福祉行政の基礎 (地方自治・実務入門シリーズ)

福祉行政の基礎 (地方自治・実務入門シリーズ)

 有斐閣からの新刊です。一気に読んでしまいました。
 表紙には「地方自治・実務入門シリーズ」とあります。

地方自治・実務入門シリーズ」と題するこの企画は、全体として、若手・中堅と呼ばれる層の自治体職員を主たる読者対象とし、その基礎力の養成に資することを目標としている。(中略)シリーズのもとでは、個別の行政分野を扱う巻と横断的課題を扱う巻の両方が随時出版されるが、いずれにおいても通奏低音のごとく意識されている課題である。
(北村喜宣教授による「「地方自治・実務入門シリーズ」の刊行にあたって」より)

 本書では、社会福祉を巡る法律の種類や構成、また、個々の具体的な行政手法について説明がされています。
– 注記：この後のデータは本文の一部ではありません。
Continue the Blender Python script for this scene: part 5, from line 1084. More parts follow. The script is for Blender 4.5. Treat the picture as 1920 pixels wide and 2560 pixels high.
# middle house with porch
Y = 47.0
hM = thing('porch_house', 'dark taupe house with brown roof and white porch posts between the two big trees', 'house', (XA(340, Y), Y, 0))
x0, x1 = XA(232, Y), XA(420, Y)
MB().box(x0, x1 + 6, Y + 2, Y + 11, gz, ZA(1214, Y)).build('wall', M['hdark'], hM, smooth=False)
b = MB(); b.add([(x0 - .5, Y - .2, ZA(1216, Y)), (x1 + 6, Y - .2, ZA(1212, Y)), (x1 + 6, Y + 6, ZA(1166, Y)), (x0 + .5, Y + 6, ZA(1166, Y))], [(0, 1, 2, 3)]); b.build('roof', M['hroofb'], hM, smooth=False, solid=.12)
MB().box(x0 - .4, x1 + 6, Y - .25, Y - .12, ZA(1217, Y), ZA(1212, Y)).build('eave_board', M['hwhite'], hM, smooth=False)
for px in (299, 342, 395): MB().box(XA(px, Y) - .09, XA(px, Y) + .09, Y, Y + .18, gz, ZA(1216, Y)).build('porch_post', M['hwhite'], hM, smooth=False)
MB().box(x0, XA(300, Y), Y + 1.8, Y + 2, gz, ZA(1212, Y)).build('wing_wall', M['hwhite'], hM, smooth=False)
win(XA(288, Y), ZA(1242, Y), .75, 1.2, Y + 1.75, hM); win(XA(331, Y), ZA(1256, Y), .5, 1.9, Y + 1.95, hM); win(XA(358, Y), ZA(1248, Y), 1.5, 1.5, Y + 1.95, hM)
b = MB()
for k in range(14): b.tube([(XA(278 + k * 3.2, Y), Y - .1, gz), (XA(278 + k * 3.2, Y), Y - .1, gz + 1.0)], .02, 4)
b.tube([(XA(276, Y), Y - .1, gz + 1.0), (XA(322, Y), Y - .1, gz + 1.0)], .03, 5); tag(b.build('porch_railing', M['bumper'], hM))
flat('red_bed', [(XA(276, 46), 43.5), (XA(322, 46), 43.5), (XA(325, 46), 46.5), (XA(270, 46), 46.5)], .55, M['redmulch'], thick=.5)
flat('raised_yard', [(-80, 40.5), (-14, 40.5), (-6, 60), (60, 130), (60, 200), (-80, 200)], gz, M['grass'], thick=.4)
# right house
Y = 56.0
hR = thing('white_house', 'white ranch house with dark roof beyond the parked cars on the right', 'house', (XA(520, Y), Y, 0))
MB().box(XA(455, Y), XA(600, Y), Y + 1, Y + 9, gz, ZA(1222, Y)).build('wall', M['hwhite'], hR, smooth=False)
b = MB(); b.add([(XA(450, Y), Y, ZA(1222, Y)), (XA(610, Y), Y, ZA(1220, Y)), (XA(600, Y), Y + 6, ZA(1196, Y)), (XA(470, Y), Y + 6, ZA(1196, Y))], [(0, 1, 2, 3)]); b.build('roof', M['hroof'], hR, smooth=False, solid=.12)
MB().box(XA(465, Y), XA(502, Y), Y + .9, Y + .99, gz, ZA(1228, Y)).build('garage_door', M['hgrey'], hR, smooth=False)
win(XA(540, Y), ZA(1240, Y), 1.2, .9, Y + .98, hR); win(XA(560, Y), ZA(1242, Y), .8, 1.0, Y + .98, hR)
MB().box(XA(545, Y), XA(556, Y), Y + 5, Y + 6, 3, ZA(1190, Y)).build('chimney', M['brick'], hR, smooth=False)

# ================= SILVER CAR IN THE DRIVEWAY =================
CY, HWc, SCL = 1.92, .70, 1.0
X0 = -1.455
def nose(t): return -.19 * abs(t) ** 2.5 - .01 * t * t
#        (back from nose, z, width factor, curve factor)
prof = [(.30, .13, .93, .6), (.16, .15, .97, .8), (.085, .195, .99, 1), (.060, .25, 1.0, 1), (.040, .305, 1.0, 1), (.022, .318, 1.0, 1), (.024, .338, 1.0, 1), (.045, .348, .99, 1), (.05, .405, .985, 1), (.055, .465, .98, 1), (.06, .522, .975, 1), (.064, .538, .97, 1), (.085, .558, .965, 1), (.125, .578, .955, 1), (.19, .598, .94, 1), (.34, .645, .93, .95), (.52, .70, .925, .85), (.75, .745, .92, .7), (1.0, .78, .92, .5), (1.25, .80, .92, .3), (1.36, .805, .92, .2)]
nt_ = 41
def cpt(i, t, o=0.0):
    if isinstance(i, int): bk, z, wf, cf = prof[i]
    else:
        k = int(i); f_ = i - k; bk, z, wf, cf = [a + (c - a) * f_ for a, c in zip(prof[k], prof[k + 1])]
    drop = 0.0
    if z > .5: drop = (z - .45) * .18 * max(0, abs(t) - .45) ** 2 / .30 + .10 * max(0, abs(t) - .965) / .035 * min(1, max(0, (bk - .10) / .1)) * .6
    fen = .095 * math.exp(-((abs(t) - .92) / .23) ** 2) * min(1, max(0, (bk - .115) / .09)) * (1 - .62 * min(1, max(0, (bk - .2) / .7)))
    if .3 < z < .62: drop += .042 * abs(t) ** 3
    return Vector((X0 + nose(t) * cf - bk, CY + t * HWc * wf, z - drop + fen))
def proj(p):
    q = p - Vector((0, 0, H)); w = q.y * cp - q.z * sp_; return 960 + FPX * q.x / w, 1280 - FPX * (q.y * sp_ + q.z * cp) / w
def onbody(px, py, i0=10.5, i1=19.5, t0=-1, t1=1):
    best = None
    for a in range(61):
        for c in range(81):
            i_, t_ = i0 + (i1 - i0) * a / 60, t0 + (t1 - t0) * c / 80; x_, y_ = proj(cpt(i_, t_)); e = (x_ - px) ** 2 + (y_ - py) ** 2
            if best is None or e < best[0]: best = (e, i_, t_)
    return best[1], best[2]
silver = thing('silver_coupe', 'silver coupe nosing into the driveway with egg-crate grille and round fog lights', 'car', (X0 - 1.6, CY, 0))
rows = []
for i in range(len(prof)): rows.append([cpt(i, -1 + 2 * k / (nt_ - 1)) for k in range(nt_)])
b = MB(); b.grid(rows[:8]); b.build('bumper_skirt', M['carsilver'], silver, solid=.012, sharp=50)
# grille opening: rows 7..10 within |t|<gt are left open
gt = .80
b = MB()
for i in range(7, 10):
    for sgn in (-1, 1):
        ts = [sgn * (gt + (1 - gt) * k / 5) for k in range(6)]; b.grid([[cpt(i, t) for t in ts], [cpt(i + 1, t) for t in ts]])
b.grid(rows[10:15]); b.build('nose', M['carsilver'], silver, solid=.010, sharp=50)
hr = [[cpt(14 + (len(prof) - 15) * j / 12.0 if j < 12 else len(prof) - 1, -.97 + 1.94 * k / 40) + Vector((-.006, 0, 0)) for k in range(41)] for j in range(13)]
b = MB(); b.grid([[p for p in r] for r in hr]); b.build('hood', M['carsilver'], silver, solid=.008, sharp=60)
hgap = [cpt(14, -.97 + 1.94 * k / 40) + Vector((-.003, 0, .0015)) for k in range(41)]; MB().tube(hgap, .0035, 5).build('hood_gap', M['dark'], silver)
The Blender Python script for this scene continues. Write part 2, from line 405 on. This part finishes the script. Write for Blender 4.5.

法律の実務に携わる立場としては、身体障害者福祉法や障害者総合支援法など福祉関係各法律で、法律名や目的規定の変遷が興味深くあります。
 時代の趨勢とともに変化する福祉行政のわかりにくい制度(事業者を含め多様な関与者が存在する)の説明に理解が深まるとともに、分権後の福祉行政の在り方や、自治体職員・行政組織への言及には気づかされる点が少なくありません。
 中でも、ああ、やっぱりそうなんだ、と思ったのは、

 民生委員は、市区町村の区域に置かれるが(3条)、都道府県知事の推薦によって、厚生労働大臣が委嘱するものである(5条)。
 身分は、一般的に、非常勤特別職の都道府県職員(地方公務員法3条3項2号)と解され、実務上、このように取り扱われている。しかし、「市区町村の区域に置かれ」「「厚生労働大臣が委嘱するもの」が、なぜ都道府県職員なのか疑問である。(中略)現代的な整理が必要である。
(131頁)

 自治体の職員に限らず、福祉行政に興味を持たれている方は、お手に取っていただけたらと思います。シリーズの続刊も楽しみです。